Abstract

Sections along the Nelson River in northern Manitoba, outcropping upstream and downstream from Limestone Dam, record a long succession of late Quaternary events. The oldest sediment exposed consists of sandy, nonfossiliferous Sundance till of northwestern provenance and related to a Kansan or Illinoian glaciation. The paleosol developed in the Sundance till is assigned to the Yarmouthian or Sangamon interglacial on its stratigraphic position and depth of weathering. Fossiliferous, clayey Amery till of eastern provenance overlies the Sundance till and underlies the nonglacial Nelson River sediments. Aspartic acid D/L ratios of wood fragments from the Nelson River sediments correlate with an aspartic acid D/L ratio of similar wood from the Missinaibi Formation in Ontario.

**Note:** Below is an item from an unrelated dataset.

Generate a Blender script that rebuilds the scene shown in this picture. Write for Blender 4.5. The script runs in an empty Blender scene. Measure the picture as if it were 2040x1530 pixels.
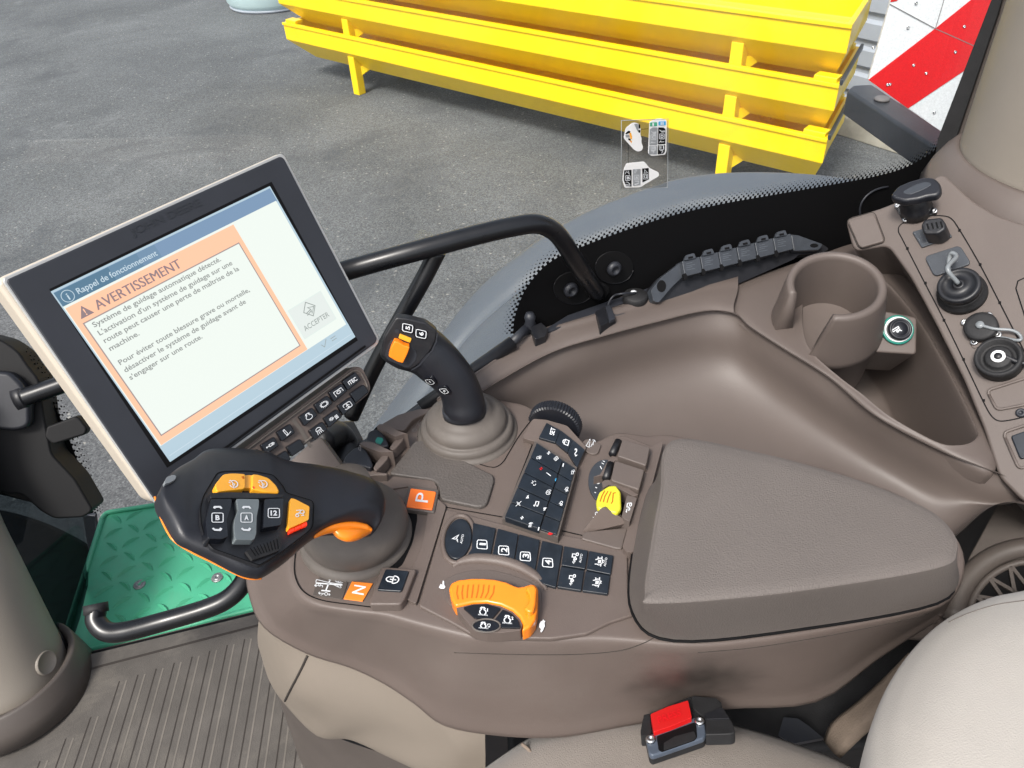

Beetle analysis indicates the Nelson River sediments were deposited north of the tree line under conditions more severe than those found in the area today. The deposits are believed to be of latest Sangamon or possibly Mid-Wisconsinan age. The Wisconsinan Stage is represented by the Long Spruce and Sky Pilot tills deposited by ice from the east. These tills are texturally and compositionally similar but are different colours. The overlying Henday sediments record glaciofiuvial deposition and mass wasting along the eastward retreating ice margin. Varves indicate the area was covered by glacial Lake Agassiz for less than 100 years after the ice retreated. The breakup of the Laurentide Ice Sheet in Hudson Bay and the final drainage of Lake Agassiz took place 7800–8000 years ago when the Hudson Bay Lowland was inundated by the marine water of the Tyrrell Sea. The area emerged from the Tyrrell Sea about 6500 years BP.